# WRITTEN EXERCISE:
Copy nothing but the text: reproduce each line of the listing exactly and leave the pictures out.

::: SOURCE MATERIAL :::

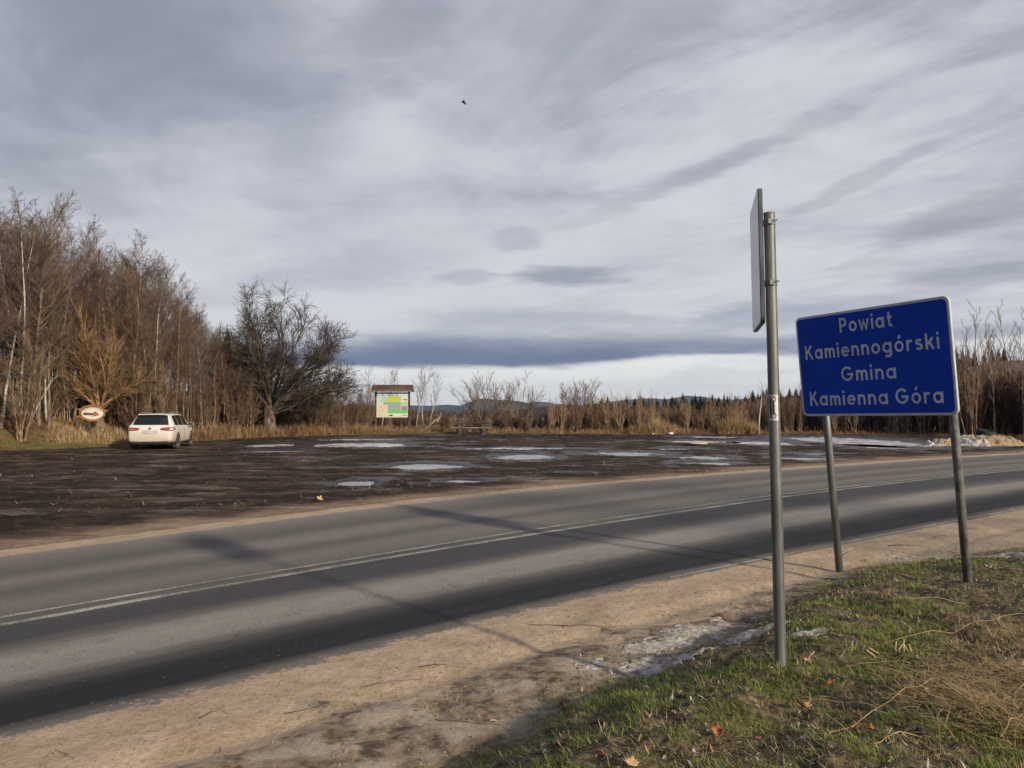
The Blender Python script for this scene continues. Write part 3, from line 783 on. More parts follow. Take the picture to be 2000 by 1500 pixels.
# ------------------------------------------------------------------ trees and brush along the far edge
G_BRU = 'bare brush along the far edge of the lot'
shr = [make_tree('bare_shrub', 'reddish brown many-stemmed bare shrub in the brush beyond the lot', 'shrub', G_BRU, THICKET(s, 3.0, 9), M_stem, mc) for s, mc in ((51, M_twig), (52, M_twigp), (53, M_stem), (54, M_twig))]
wan = [make_tree('bare_sapling', 'upright whip-like bare sapling clump rising from the far brush', 'shrub', 'sapling clumps in the far brush', WAND(s, 4.0, t), M_stem, M_stem) for s, t in ((61, 9), (62, 7), (63, 12))]
lone = [make_tree('young_tree', 'slim young bare tree rising above the brush right of the blue sign', 'tree', 'young trees right of the blue sign', grow(s, 5.5, .05, [L1(n=15, t0=.3, ang=.6, len=.26, r=.5, wob=.1, up=.12, seg=4, rmin=.010), L1(n=5, t0=.2, ang=.6, len=.4, r=.6, seg=3, up=.1, rmin=.006)], wob=.03), M_stem, M_pale) for s in (71, 72, 73)]
def lot_d(px): return float(np.interp(px, [700, 900, 1200, 1500, 1750, 1870, 2000, 2200], [50.5, 52.5, 51, 51.8, 50, 46.5, 43.5, 41]))
def brush_zone(px):
    for a, b in ((960, 'beside the wide bare bush near the picnic table'), (1080, 'between the picnic table bush and the pale upright bush'), (1200, 'around the pale upright bush'), (1330, 'behind the left dry grass tuft'),
                 (1420, 'around the small dark spruces'), (1500, 'left of the steel pole'), (1590, 'between the steel pole and the blue sign'), (1700, 'below the left half of the blue sign'), (1870, 'below the right half of the blue sign'), (1930, 'right beside the blue sign rim'), (1990, 'behind the tyre and snow heap')):
        if px < a: return b
    return 'at the far right beyond the snow heap'
def brush_label(px, row): return ('front-row' if row == 0 else 'back-row') + ' reddish brown bare shrub ' + brush_zone(px)
def brush():
    rnd = random.Random(8)
    # tops of the solid brown brush and of the thin whips above it
    TB = lambda px: float(np.interp(px, [840, 900, 1060, 1090, 1200, 1400, 1550, 1700, 1860, 1900, 2000, 2200], [815, 806, 806, 796, 797, 799, 778, 768, 745, 735, 735, 730]))
    TW = lambda px: float(np.interp(px, [840, 900, 1060, 1090, 1200, 1400, 1550, 1700, 1860, 1900, 2000, 2200], [800, 780, 780, 750, 755, 760, 735, 730, 680, 655, 650, 650]))
    for k in range(155):
        px = 860 + 1260 * (k + rnd.random()) / 155
        for row in range(1 if px < 1080 or 1320 < px < 1430 else 2):
            d = lot_d(px) + rnd.uniform(2.2, 5) + row * 4.5
            x = px2w(px, d); z = zat(x, d); H = HC + (797 - TB(px)) / 1500 * d - z
            place(shr, USED, x, d, max(.2, H / 3.0 * rnd.uniform(.75, 1.1)), z=z, label=brush_label(px, row))
    for k in range(34):
        px = 690 + 200 * (k + rnd.random()) / 34; d = lot_d(px) + rnd.uniform(9.5, 15); x = px2w(px, d); z = zat(x, d); H = HC + (797 - (790 if px < 740 else 806)) / 1500 * d - z
        place(shr, USED, x, d, H / 3.0 * rnd.uniform(.7, 1.15), z=z, label='reddish brown bare shrub in the low brush behind the notice board')
    for k in range(120):
        px = 1070 + 1050 * (k + rnd.random()) / 120; d = lot_d(px) + rnd.uniform(1.2, 6)
        x = px2w(px, d); z = zat(x, d); H = HC + (797 - TW(px)) / 1500 * d - z
        place(wan, USED, x, d, H / 4.6 * rnd.uniform(.65, 1.1), z=z, label='upright whip-like sapling clump ' + brush_zone(px))
    for px, top in ((1888, 640), (1900, 604), (1918, 640), (1932, 607), (1940, 645), (1975, 592), (1998, 640), (2020, 600), (1870, 660), (2060, 620), (1955, 655)):
        d = lot_d(px) + rnd.uniform(1.5, 4); x = px2w(px, d); z = zat(x, d); H = HC + (797 - top) / 1500 * d - z
        place(lone, USED, x, d, H / 5.6, z=z)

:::

# ANSWER TO THIS PROBLEM:
The Blender Python script for this scene continues. Write part 3, from line 783 on. More parts follow. Take the picture to be 2000 by 1500 pixels.
# ------------------------------------------------------------------ trees and brush along the far edge
G_BRU = 'bare brush along the far edge of the lot'
shr = [make_tree('bare_shrub', 'reddish brown many-stemmed bare shrub in the brush beyond the lot', 'shrub', G_BRU, THICKET(s, 3.0, 9), M_stem, mc) for s, mc in ((51, M_twig), (52, M_twigp), (53, M_stem), (54, M_twig))]
wan = [make_tree('bare_sapling', 'upright whip-like bare sapling clump rising from the far brush', 'shrub', 'sapling clumps in the far brush', WAND(s, 4.0, t), M_stem, M_stem) for s, t in ((61, 9), (62, 7), (63, 12))]
lone = [make_tree('young_tree', 'slim young bare tree rising above the brush right of the blue sign', 'tree', 'young trees right of the blue sign', grow(s, 5.5, .05, [L1(n=15, t0=.3, ang=.6, len=.26, r=.5, wob=.1, up=.12, seg=4, rmin=.010), L1(n=5, t0=.2, ang=.6, len=.4, r=.6, seg=3, up=.1, rmin=.006)], wob=.03), M_stem, M_pale) for s in (71, 72, 73)]
def lot_d(px): return float(np.interp(px, [700, 900, 1200, 1500, 1750, 1870, 2000, 2200], [50.5, 52.5, 51, 51.8, 50, 46.5, 43.5, 41]))
def brush_zone(px):
    for a, b in ((960, 'beside the wide bare bush near the picnic table'), (1080, 'between the picnic table bush and the pale upright bush'), (1200, 'around the pale upright bush'), (1330, 'behind the left dry grass tuft'),
                 (1420, 'around the small dark spruces'), (1500, 'left of the steel pole'), (1590, 'between the steel pole and the blue sign'), (1700, 'below the left half of the blue sign'), (1870, 'below the right half of the blue sign'), (1930, 'right beside the blue sign rim'), (1990, 'behind the tyre and snow heap')):
        if px < a: return b
    return 'at the far right beyond the snow heap'
def brush_label(px, row): return ('front-row' if row == 0 else 'back-row') + ' reddish brown bare shrub ' + brush_zone(px)
def brush():
    rnd = random.Random(8)
    # tops of the solid brown brush and of the thin whips above it
    TB = lambda px: float(np.interp(px, [840, 900, 1060, 1090, 1200, 1400, 1550, 1700, 1860, 1900, 2000, 2200], [815, 806, 806, 796, 797, 799, 778, 768, 745, 735, 735, 730]))
    TW = lambda px: float(np.interp(px, [840, 900, 1060, 1090, 1200, 1400, 1550, 1700, 1860, 1900, 2000, 2200], [800, 780, 780, 750, 755, 760, 735, 730, 680, 655, 650, 650]))
    for k in range(155):
        px = 860 + 1260 * (k + rnd.random()) / 155
        for row in range(1 if px < 1080 or 1320 < px < 1430 else 2):
            d = lot_d(px) + rnd.uniform(2.2, 5) + row * 4.5
            x = px2w(px, d); z = zat(x, d); H = HC + (797 - TB(px)) / 1500 * d - z
            place(shr, USED, x, d, max(.2, H / 3.0 * rnd.uniform(.75, 1.1)), z=z, label=brush_label(px, row))
    for k in range(34):
        px = 690 + 200 * (k + rnd.random()) / 34; d = lot_d(px) + rnd.uniform(9.5, 15); x = px2w(px, d); z = zat(x, d); H = HC + (797 - (790 if px < 740 else 806)) / 1500 * d - z
        place(shr, USED, x, d, H / 3.0 * rnd.uniform(.7, 1.15), z=z, label='reddish brown bare shrub in the low brush behind the notice board')
    for k in range(120):
        px = 1070 + 1050 * (k + rnd.random()) / 120; d = lot_d(px) + rnd.uniform(1.2, 6)
        x = px2w(px, d); z = zat(x, d); H = HC + (797 - TW(px)) / 1500 * d - z
        place(wan, USED, x, d, H / 4.6 * rnd.uniform(.65, 1.1), z=z, label='upright whip-like sapling clump ' + brush_zone(px))
    for px, top in ((1888, 640), (1900, 604), (1918, 640), (1932, 607), (1940, 645), (1975, 592), (1998, 640), (2020, 600), (1870, 660), (2060, 620), (1955, 655)):
        d = lot_d(px) + rnd.uniform(1.5, 4); x = px2w(px, d); z = zat(x, d); H = HC + (797 - top) / 1500 * d - z
        place(lone, USED, x, d, H / 5.6, z=z)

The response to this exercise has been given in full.